In May 2017, the UAE declared it a “special strategic partner” and formalized defense cooperation through a 2018 summit with then–Crown Prince Mohammed bin Zayed in Abu Dhabi. In 2019 and January 2020, Im Jong-seok, former Presidential Chief of Staff, visited Abu Dhabi twice as a special envoy. Although the Blue House described these visits as focused on nuclear energy and investment, internal South Korean defense industry reports suggest that discussions also included ADD technical cooperation, the establishment of UAE research institutions, and negotiations over ADD personnel transfers.
In fact, six or seven former ADD researchers were confirmed to have taken jobs between 2020 and 2021 at the Technology Innovation Institute (TII), a national defense research organization under UAE’s Ministry of Defense and part of Khalifa University in Abu Dhabi.

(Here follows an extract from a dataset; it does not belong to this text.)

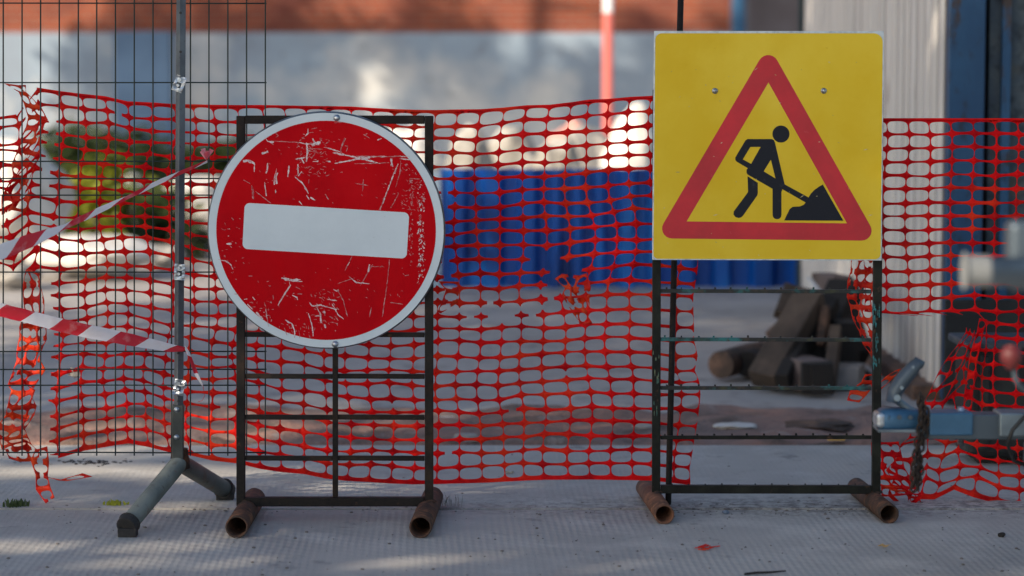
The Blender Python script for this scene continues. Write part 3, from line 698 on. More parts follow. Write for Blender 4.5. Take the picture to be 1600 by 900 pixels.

These researchers were instrumental in leading design work and training. The UAE defense companies that they supported produced ship-to-ship missiles and precision-guided mortar bombs locally, weapons systems that, as of 2020, had not even reached production approval in Korea. Internal ADD reports noted that UAE firms had begun manufacturing based on “designs for ship-to-ship missiles that Korea itself did not yet have in production.”

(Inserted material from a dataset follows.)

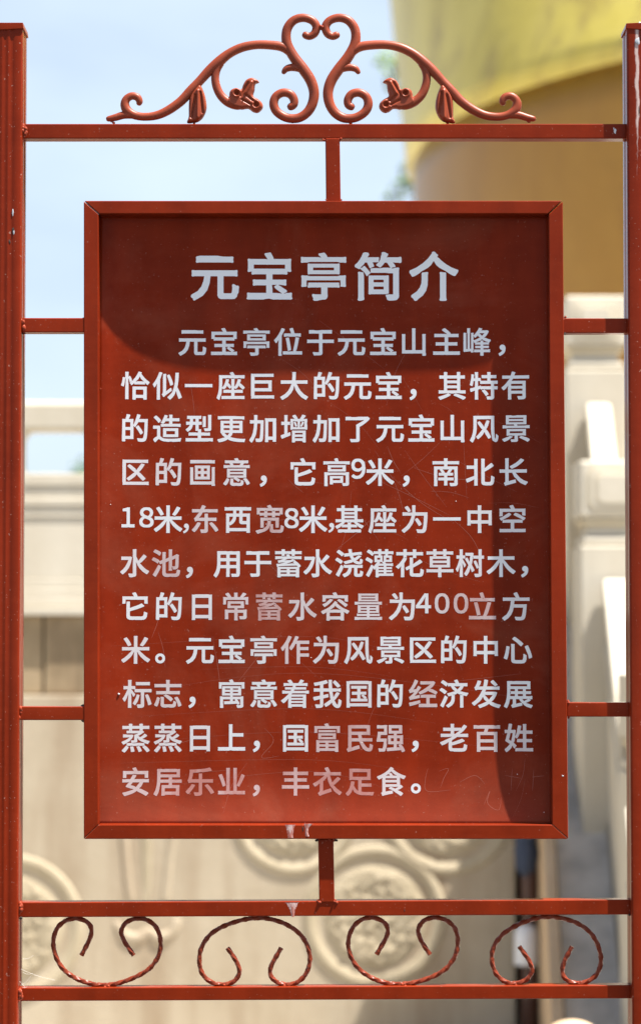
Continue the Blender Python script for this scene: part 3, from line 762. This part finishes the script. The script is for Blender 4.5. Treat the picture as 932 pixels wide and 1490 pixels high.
# brackets between handrail and panel: a rounded opening lies between each two
bk = X(16); xs_b = []
k = bk
while k > BX[1] + .2: xs_b.append(k); k -= X(137) - X(16) 
k = bk + X(137) - X(16)
while k < BX[3] - .2: xs_b.append(k); k += X(137) - X(16)
for b in xs_b:
    if min(abs(b - q) for q in BX) < .16: continue
    bm = bmesh.new(); hw = .034
    q = [(-hw - .03, Z(625)), (hw + .03, Z(625)), (hw + .008, Z(632)), (hw, Z(640)), (hw, Z(680)), (hw + .02, Z(688)), (-hw - .02, Z(688)), (-hw, Z(680)), (-hw, Z(640)), (-hw - .008, Z(632))]
    add_prism(bm, [Vector((b + x, YW + .06, z)) for x, z in q], .10); bevel(bm, .004)
    mk('bracket', from_bm(bm, 'bracket'), M_marble, bal)

# ------------------------------------------------------------------ ramp and stepped balustrade on the right
SL = .727
def zr(D): return CAMZ - .80 + SL * (D - 8.0)          # ramp surface height at distance D
def xl(base, D): return base + .075 * (D - 8.0)         # the flight is turned slightly
def slab(name, xa, xb, D0, D1, z0f, z1f, mat, parent, r=.004):
    """sloping slab between two distances; z functions give bottom and top"""
    bm = bmesh.new(); V = []
    for D in (D0, D1):
        for (x, zf) in ((xa, z0f), (xb, z0f), (xb, z1f), (xa, z1f)):
            V.append(bm.verts.new((xl(x, D), D - CAMD, zf(D))))
    for f in ((0, 1, 2, 3), (7, 6, 5, 4), (0, 4, 5, 1), (1, 5, 6, 2), (2, 6, 7, 3), (3, 7, 4, 0)): bm.faces.new([V[i] for i in f])
    bmesh.ops.recalc_face_normals(bm, faces=bm.faces); bevel(bm, r)
    return mk(name, from_bm(bm, name), mat, parent)
D0 = 8.0 - (CAMZ - .80) / SL; D1 = 8.0 + (TZ - zr(8.0)) / SL
ramp = slab('ramp', .905, 3.4, D0 - .02, D1, lambda D: -.05, zr, M_ramp, None, 0); tag(ramp, kind='structure')
cheek = empty('ramp_kerb', (.88, 3.6, 0)); tag(cheek, 'narrow tan stone kerb sloping up beside the grey ramp', 'kerb')
slab('kerb_stone', .853, .898, D0 - .05, 8.0, lambda D: 0, lambda D: zr(D) + .09, M_cheek, cheek, .006)
slab('kerb_stone', .853, .898, 8.006, D1 - .02, lambda D: 0, lambda D: zr(D) + .09, M_cheek, cheek, .006)
sb = empty('ramp_balustrade', (1.14, 8.0 - CAMD, zr(8.0))); tag(sb, 'white marble balustrade with square newel posts stepping down the grey ramp right of the sign', 'balustrade')
NW = .27
specs = [(9.1, 430, 1.2225), (8.0, 670, 1.142), (6.92, 981, 1.165)]
for D, dy, nxc in specs:
    zt = P(466, dy, D).z
    newel(sb, nxc, D - CAMD, zt, zr(D + .02) - .02, NW)
def zt_rail(D): return zr(D) + .98
for (a, b) in ((8.29, 9.09), (7.21, 7.985), (6.0, 6.91)):
    rail0 = CAMZ + .084 + SL * (a - 7.87)
    zc = lambda D: CAMZ + .10 + SL * (D - 7.87)
    slab('handrail', 1.092, 1.20, a, b, lambda D: zc(D) - .10, lambda D: zc(D), M_marble, sb, .012)
    slab('sloping_panel', 1.107, 1.185, a, b, lambda D: zr(D) + .02, lambda D: zc(D) - .101, M_marble, sb, .004)
    slab('moulding', 1.097, 1.195, a, b, lambda D: zc(D) - .30, lambda D: zc(D) - .25, M_marble, sb, .006)
slab('base_slab', 1.10, 1.26, D0 - .1, D1, lambda D: 0, lambda D: zr(D) + .03, M_marble, sb, .006)
# rounded drum stone at the foot
c = P(832, 1500, 5.6); bm = bmesh.new(); bmesh.ops.create_uvsphere(bm, u_segments=24, v_segments=14, radius=.062, matrix=Matrix.Translation((c.x, c.y, c.z - .02)) @ Matrix.Diagonal((1.25, 1, .8, 1)))
dz = c.z; 
drum = empty('drum_stone', (c.x, c.y, 0)); tag(drum, 'small rounded cream stone knob at the foot of the grey ramp', 'stone')
mk('knob', from_bm(bm, 'knob'), M_cheek, drum, True); box('pedestal', c.x - .05, c.x + .05, c.y - .05, c.y + .05, 0, c.z - .07, M_marble, drum, .006)

# narrow post with cloth in the gap
px_ = X(763, 8.45); g = empty('narrow_post', (px_, 8.45 - CAMD, 0)); tag(g, 'thin dark brown post with navy cloth above a white sleeve, beside the relief wall', 'post')
def lathe(name, cx, cy, prof, mat, parent, n=18, wob=0):
    bm = bmesh.new(); rings = []
    for (r, z) in prof:
        rings.append([bm.verts.new((cx + r * math.cos(2 * math.pi * k / n) * (1 + wob * math.sin(3 * k + z * 40)), cy + r * math.sin(2 * math.pi * k / n) * (1 + wob * math.cos(4 * k + z * 23)), z)) for k in range(n)])
    for a, b in zip(rings, rings[1:]):
        for k in range(n): bm.faces.new((a[k], a[(k + 1) % n], b[(k + 1) % n], b[k]))
    bm.faces.new(rings[0]); bm.faces.new(rings[-1])
    return mk(name, from_bm(bm, name), mat, parent, True)
cy = 8.45 - CAMD; zz = lambda py: Z(py, 8.45)
lathe('shaft', px_ + .012, cy, [(.036, 0), (.033, zz(1420)), (.030, zz(1330)), (.034, zz(1290)), (.030, zz(1180))], M_pole, g, wob=.08)
lathe('cloth', px_, cy - .01, [(.02, zz(1275)), (.040, zz(1262)), (.048, zz(1240)), (.040, zz(1222)), (.050, zz(1195)), (.042, zz(1165)), (.02, zz(1150))], M_cloth, g, wob=.16)
lathe('sleeve', px_ - .004, cy - .02, [(.050, zz(1402)), (.051, zz(1398)), (.048, zz(1388)), (.050, zz(1385)), (.046, zz(1356)), (.036, zz(1346)), (.012, zz(1343))], M_white, g)

# ------------------------------------------------------------------ the gilded ingot pavilion
ing = empty('ingot_pavilion', (4.79, 15.9 - CAMD, TZ)); tag(ing, 'huge gold painted ingot shaped pavilion rising on the terrace at right', 'pavilion')
cxI, cyI, R0 = 4.79, 15.9 - CAMD, 4.1
zring = P(597, 236, 15.9).z
def loft(name, secs, mat, n=128, smooth=True):
    bm = bmesh.new(); rings = []
    for (cx, cy_, rx, ry, z) in secs:
        rings.append([bm.verts.new((cx + rx * math.cos(2 * math.pi * k / n), cy_ + ry * math.sin(2 * math.pi * k / n), z)) for k in range(n)])
    for a, b in zip(rings, rings[1:]):
        for k in range(n): bm.faces.new((a[k], a[(k + 1) % n], b[(k + 1) % n], b[k]))
    bm.faces.new(rings[0]); bm.faces.new(rings[-1])
    return mk(name, from_bm(bm, name), mat, ing, smooth)
low = [(cxI, cyI, R0 - .04 - .5 * max(0, .3 - t) ** 1.0 * 0 - 1.0 * (1 - t) ** 2 * .55, R0 - .04 - .55 * (1 - t) ** 2, TZ + (zring - TZ) * t) for t in [i / 14 for i in range(15)]]
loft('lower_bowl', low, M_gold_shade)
up = []
for i in range(18):
    t = i / 17; z = zring + .003 + t * 3.2
    up.append((cxI - .055 * t * 3.2, cyI + .62 * t * 3.2, R0 + .02 , R0 + .02, z))
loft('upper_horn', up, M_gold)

# ------------------------------------------------------------------ trees
def tree(name, base, clumps, leafmat, nl, ls, label):
    root = empty(name, base); tag(root, label, 'tree')
    bm = bmesh.new()
    def limb(a, b, ra, rb):
        a, b = Vector(a), Vector(b); t = (b - a).normalized(); u = t.orthogonal().normalized(); v = t.cross(u); rr = []
        mid = (a + b) / 2 + Vector((random.uniform(-.1, .1), random.uniform(-.1, .1), 0))
        for p, r in ((a, ra), (mid, (ra + rb) / 2), (b, rb)):
            rr.append([bm.verts.new(p + (u * math.cos(k * math.pi / 4) + v * math.sin(k * math.pi / 4)) * r) for k in range(8)])
        for q, s_ in zip(rr, rr[1:]):
            for k in range(8): bm.faces.new((q[k], q[(k + 1) % 8], s_[(k + 1) % 8], s_[k]))
    cen = sum((Vector(c[0]) for c in clumps), Vector()) / len(clumps)
    fork = Vector((base[0] + (cen.x - base[0]) * .5, base[1], base[2] + (min(c[0][2] for c in clumps) - base[2]) * .75))
    limb(base, fork, .16, .10)
    for c, r in clumps: limb(fork, c, .05 if r > .3 else .015, .02 if r > .3 else .006)
    mk('trunk', from_bm(bm, 'trunk'), M_bark, root)
    V = []; Fa = []
    for c, r in clumps:
        for k in range(int(nl * r * r)):
            d = Vector(np.random.RandomState(random.randrange(10 ** 8)).randn(3)); d.normalize()
            p = Vector(c) + d * r * random.random() ** .45
            a = Vector(rng.randn(3)).normalized(); b = a.orthogonal().normalized(); s_ = ls * random.uniform(.6, 1.3); i = len(V)
            V += [p - a * s_, p + b * s_ * .45, p + a * s_, p - b * s_ * .45]; Fa.append((i, i + 1, i + 2, i + 3))
    me = bpy.data.meshes.new('crown'); me.from_pydata([tuple(v) for v in V], [], Fa); me.update(); mk('crown', me, leafmat, root)
D = 22.0
tree('leafy_tree', tuple(P(760, 910, D).xy) + (TZ,), [(P(715, 180, D), .7), (P(574, 92, D), .21), (P(555, 84, D), .12), (P(578, 125, D), .13), (P(588, 272, D), .17), (P(572, 282, D), .11), (P(588, 238, D), .09), (P(720, 60, D), .8), (P(720, 300, D), .9)], M_leaf, 900, .07, 'green leafy tree showing past the left edge of the gold pavilion')
D = 45.0
tree('distant_tree', tuple(P(160, 910, D).xy) + (0,), [(P(160, 735, D), 1.1), (P(125, 690, D), .42), (P(200, 700, D), .7)], M_leaf2, 500, .12, 'distant tree top just above the terrace balustrade at left')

When investigations began in 2020, the Moon administration publicly labeled the matter an “individual misconduct” issue and ordered an inquiry. Yet by the end of Moon’s term in May 2022, not a single person had been prosecuted. Police and intelligence officials repeated for years that the case was “under investigation,” while USB and cloud backup files, employment contracts, and UAE cooperation agreements remained classified. Suspicion also surrounded the establishment of an ADD liaison office in Abu Dhabi—an initiative officially justified as part of defense cooperation—which was effectively kept from public scrutiny in National Assembly intelligence committee hearings. In January 2022, Lee Seok-gu, former commander of the Defense Security Command who oversaw military and ADD security policy from 2019 to 2021, was abruptly appointed ambassador to the UAE, where he took charge of defense diplomacy. Asked in parliament about the ADD office in Abu Dhabi, the Defense and Foreign Ministries simply cited “national security” as grounds for withholding details.
The episode’s broader security implications deepened in 2024–2025, as the U.S. Treasury Department’s Office of Foreign Assets Control (OFAC) documented UAE-based firms’ connections to sanctioned states such as Iran and North Korea. In December 2024 and April 2025, OFAC sanctioned UAE-based companies and individuals for supplying components to Iran’s UAV and missile programs. Official Treasury releases detailed how these networks used paper companies in the UAE and Hong Kong to funnel parts to Iran’s Islamic Revolutionary Guard Corps (IRGC) and launder funds to support WMD programs. OFAC also confirmed that North Korea exploited UAE-based financial networks to evade sanctions.
According to OFAC’s 2025 documents, Iran’s UAV and missile programs sourced critical components from the UAE, while North Korea similarly used UAE banking channels to secure restricted funds. Such findings transform what might have once sounded like conspiracy theories about technology flowing from Korea through the UAE to adversaries like Iran and North Korea into demonstrable security risks backed by financial intelligence and sanctions enforcement.
Under U.S. export-control law (ITAR/EAR), any retransfer of American-origin military technology to a third country requires explicit State Department authorization. Given that ADD’s missile guidance, communications, and electronic warfare designs incorporate significant U.S.-origin technology, the transfer of this data to UAE-based entities—and potentially onward to Iran or North Korea—represents a serious potential violation of those rules.
This scandal does not simply threaten South Korea’s defense-industrial competitiveness or its reputation for technological integrity. It risks damaging the U.S.–ROK alliance itself by placing American defense technology into the hands of adversaries. Experts warn that the South Korean government must conduct a full audit of leaked materials, publicly disclose the circumstances of UAE defense company establishment and ADD’s Abu Dhabi office, and cooperate with U.S. authorities in a formal joint investigation to confirm ITAR/EAR compliance.
As South Korea rises in the 2020s to become a major defense exporter, with projects like the KF-21 fighter, L-SAM missile defense system, and the broader “K-Defense Package,” repeated failures to secure sensitive technology could create a grim irony: Korean-made weapons threatening not only its own security but that of its allies.